* The exercise
Figure out how many lines of the material below contain the word "picture". Answer with the number only.

Part of a data file:
********

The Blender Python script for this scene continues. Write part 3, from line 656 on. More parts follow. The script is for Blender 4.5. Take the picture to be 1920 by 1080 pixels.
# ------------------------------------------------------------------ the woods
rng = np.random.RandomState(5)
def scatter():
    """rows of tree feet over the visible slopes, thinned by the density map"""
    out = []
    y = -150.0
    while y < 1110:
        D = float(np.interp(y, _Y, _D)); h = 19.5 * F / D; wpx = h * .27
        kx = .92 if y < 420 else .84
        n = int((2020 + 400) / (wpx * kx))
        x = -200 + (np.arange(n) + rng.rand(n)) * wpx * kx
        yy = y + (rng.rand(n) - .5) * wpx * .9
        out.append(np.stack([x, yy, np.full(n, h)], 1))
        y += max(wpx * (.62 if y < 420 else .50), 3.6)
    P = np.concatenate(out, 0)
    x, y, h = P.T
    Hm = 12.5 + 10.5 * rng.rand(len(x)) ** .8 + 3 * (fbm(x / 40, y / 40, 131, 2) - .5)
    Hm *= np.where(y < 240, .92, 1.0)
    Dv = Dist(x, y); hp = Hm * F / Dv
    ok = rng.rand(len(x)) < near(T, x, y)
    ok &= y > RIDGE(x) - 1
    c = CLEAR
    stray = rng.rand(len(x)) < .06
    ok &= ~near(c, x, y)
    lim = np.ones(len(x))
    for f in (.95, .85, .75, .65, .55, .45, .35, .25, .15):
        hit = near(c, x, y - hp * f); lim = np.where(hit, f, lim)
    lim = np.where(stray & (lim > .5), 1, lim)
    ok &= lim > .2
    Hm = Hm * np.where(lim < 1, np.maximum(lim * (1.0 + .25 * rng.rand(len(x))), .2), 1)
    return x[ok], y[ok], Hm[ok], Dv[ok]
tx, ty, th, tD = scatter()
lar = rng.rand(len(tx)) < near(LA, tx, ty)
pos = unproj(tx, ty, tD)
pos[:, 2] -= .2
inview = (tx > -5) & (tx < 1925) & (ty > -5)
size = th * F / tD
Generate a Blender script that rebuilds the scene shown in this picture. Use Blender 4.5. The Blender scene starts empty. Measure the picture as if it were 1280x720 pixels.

********

* Answer to this task
2